Tuesday, April 05, 2011

Waiting on Water

My friend Linda, in Colorado, has an interesting post about waiting on water out in her area. There they rely on irrigation to provide moisture for their crops.

Here we are also waiting on water, but we are waiting for it to go away so we can get going. There are fences to build and muck from winter to clean up and land that is waiting for the plow and disks. At the rate it is raining I guess it will be waiting a while. It was almost dry enough to work before the weekend, but then the monsoons set in.

Anyhow, it sure is wet, and I am glad that it isn't snow. You do appreciate your boots in this weather.


DayPhoto said...

Man, that is a lot of water. Our areas are so different, you have plenty of water and we have to beg to get water. If there weren't any reserviors there wouldn't be any towns or farms or ranches in our part of the world.


lisa said...

I drove all the way down here to see the hubby and it rained the whole time, with all the traffic it was a pain!
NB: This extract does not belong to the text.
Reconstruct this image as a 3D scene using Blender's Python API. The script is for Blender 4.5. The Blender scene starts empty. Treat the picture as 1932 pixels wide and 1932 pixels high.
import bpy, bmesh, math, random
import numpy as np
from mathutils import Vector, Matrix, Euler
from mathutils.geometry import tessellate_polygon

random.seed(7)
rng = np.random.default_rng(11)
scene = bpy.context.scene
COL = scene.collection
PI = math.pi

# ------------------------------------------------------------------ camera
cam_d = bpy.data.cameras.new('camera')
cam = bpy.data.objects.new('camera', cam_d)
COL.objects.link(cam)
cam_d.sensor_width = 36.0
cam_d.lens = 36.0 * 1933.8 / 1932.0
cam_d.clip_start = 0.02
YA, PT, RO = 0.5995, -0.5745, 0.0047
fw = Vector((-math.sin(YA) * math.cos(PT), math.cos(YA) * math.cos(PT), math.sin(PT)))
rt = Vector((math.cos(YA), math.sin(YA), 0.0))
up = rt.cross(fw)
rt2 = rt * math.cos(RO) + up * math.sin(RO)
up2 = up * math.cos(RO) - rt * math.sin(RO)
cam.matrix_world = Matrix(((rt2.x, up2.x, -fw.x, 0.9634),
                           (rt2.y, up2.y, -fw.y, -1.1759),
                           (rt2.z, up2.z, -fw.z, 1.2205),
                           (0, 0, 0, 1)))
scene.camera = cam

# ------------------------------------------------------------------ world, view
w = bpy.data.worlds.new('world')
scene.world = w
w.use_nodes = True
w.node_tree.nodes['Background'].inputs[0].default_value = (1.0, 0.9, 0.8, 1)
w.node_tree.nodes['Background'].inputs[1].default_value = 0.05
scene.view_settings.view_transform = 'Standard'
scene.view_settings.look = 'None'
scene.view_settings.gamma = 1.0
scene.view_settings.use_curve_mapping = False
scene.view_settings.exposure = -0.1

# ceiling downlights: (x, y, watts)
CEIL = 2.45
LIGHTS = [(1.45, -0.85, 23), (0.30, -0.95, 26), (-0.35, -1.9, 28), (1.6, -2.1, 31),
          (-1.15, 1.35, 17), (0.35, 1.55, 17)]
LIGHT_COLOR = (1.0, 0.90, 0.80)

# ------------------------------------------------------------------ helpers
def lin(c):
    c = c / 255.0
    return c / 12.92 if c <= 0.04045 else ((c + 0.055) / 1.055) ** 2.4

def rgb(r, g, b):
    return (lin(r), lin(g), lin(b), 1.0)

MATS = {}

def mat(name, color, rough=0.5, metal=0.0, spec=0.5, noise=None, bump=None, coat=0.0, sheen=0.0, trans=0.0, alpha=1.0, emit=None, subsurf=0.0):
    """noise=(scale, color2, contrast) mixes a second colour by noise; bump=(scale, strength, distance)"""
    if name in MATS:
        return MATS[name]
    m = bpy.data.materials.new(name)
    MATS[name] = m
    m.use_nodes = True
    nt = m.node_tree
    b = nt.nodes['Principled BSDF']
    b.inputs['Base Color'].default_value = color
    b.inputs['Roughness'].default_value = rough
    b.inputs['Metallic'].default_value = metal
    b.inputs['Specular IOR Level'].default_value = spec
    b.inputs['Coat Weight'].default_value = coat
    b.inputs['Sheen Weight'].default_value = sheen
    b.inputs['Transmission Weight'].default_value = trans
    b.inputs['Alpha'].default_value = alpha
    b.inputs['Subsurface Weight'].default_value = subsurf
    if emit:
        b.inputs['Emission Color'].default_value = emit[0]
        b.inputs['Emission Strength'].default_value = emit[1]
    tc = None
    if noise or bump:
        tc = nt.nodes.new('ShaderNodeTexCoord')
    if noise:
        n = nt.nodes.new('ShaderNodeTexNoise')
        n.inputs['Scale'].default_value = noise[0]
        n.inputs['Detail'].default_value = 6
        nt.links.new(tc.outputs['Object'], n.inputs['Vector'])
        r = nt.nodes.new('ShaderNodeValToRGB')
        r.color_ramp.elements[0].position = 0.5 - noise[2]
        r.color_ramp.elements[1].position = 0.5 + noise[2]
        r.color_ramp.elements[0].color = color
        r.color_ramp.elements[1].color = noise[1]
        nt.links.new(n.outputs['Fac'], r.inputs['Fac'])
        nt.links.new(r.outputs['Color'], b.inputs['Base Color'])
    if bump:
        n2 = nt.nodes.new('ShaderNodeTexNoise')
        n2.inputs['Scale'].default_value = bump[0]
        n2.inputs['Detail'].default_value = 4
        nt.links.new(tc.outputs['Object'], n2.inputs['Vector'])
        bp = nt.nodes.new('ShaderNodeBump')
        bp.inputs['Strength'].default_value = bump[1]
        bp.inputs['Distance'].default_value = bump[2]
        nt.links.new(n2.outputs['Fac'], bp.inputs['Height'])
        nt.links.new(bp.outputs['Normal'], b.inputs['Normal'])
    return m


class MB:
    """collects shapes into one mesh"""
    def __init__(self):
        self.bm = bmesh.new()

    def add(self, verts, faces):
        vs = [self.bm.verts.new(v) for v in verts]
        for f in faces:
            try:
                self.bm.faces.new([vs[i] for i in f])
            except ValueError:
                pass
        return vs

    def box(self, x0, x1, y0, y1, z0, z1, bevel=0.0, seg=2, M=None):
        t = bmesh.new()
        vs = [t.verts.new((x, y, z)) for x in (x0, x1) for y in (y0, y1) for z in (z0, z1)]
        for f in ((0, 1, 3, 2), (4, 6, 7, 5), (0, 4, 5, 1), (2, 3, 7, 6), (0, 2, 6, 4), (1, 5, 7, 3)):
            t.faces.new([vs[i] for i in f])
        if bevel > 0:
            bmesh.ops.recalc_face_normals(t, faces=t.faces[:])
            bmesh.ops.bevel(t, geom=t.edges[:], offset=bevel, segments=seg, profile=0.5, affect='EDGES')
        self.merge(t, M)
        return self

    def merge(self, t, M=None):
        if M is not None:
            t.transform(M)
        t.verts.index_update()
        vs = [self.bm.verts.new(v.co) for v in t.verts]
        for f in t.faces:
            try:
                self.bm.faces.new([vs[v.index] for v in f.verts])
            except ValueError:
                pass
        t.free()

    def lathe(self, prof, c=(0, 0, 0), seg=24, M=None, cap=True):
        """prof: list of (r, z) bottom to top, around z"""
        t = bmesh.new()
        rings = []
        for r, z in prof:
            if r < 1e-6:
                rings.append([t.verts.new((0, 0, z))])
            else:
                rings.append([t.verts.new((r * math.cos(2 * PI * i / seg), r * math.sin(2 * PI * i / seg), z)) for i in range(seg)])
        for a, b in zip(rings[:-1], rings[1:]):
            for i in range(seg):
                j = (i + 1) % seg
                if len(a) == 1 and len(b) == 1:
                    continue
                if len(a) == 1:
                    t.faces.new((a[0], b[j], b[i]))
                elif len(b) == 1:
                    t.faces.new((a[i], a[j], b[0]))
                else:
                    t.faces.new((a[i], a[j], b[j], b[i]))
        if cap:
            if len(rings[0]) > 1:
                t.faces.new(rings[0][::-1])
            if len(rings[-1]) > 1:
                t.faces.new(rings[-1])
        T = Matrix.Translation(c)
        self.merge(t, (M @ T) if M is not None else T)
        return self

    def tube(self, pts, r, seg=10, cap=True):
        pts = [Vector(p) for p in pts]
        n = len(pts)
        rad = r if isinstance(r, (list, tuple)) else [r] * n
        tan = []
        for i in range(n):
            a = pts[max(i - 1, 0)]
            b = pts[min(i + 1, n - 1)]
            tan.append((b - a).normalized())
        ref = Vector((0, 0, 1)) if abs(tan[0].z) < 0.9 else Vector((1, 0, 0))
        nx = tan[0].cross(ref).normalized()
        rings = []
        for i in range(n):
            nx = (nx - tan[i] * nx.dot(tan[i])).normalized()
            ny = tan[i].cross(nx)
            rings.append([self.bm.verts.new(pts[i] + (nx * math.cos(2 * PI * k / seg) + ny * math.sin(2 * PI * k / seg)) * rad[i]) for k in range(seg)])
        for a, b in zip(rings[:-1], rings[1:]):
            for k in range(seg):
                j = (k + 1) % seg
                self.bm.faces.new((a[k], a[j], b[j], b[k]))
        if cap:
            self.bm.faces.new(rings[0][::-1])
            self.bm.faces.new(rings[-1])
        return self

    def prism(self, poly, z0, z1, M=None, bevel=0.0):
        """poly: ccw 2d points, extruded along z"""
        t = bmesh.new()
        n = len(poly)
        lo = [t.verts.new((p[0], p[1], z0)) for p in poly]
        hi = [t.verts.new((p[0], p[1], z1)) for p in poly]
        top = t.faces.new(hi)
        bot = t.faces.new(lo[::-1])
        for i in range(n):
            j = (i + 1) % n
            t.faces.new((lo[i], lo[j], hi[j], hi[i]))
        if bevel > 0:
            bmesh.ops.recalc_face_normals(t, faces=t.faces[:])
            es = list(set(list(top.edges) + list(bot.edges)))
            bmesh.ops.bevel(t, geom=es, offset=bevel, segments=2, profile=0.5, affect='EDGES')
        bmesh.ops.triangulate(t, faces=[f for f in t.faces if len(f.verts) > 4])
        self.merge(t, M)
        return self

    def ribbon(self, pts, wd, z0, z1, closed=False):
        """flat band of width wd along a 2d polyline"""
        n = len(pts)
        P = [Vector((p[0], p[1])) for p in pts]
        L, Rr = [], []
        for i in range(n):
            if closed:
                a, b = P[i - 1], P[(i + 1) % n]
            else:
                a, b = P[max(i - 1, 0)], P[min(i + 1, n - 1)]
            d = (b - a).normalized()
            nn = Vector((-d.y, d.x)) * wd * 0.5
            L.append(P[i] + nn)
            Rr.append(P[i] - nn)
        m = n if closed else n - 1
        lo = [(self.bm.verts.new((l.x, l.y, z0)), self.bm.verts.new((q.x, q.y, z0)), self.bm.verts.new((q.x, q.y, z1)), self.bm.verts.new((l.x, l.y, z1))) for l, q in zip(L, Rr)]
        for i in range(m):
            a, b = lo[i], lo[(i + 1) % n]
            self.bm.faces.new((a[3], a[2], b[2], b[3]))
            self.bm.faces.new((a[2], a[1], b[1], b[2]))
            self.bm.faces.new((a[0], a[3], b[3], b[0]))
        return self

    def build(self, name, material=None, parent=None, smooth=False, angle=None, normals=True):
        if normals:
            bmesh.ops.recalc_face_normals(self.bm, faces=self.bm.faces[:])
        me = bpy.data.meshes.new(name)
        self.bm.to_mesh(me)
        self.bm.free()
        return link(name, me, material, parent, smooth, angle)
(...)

We are supposed to get rain most of the week. I am with you, sure is better than snow.

Linda said...

We're first waiting for the snow to turn into water and then for the water to get into the soil so we can have mud:(

Cathy said...

Something about water where you don't want it that is disturbing. On the other hand, I remember in the 70's running a fan water sprinkler against the side of our Colorado home at night in order to simulate rain. I know, I know - that was pretty wasteful.

But I sure sympathize with folks living in areas that have to worry about the water supply.

threecollie said...

Linda, we had a nice spring last year, after a string of cold wet ones...looks like we are back in that cycle. Wishing for green grass

Lisa, you be careful out on those crazy roads down there! And take care

Linda, still some snow around here, but nothing like there. Hope you get some good weather for calving.

Cathy, oh, I do too. We have seen drought here, just a few years ago. Many farmers were hauling water in tanks on trucks for hundreds of cows and corn withered in the fields. We weathered that one pretty well because we have village water (expensive but always there) and a very wet farm. Unfortunately in wet years....that wet farm isn't much of an asset.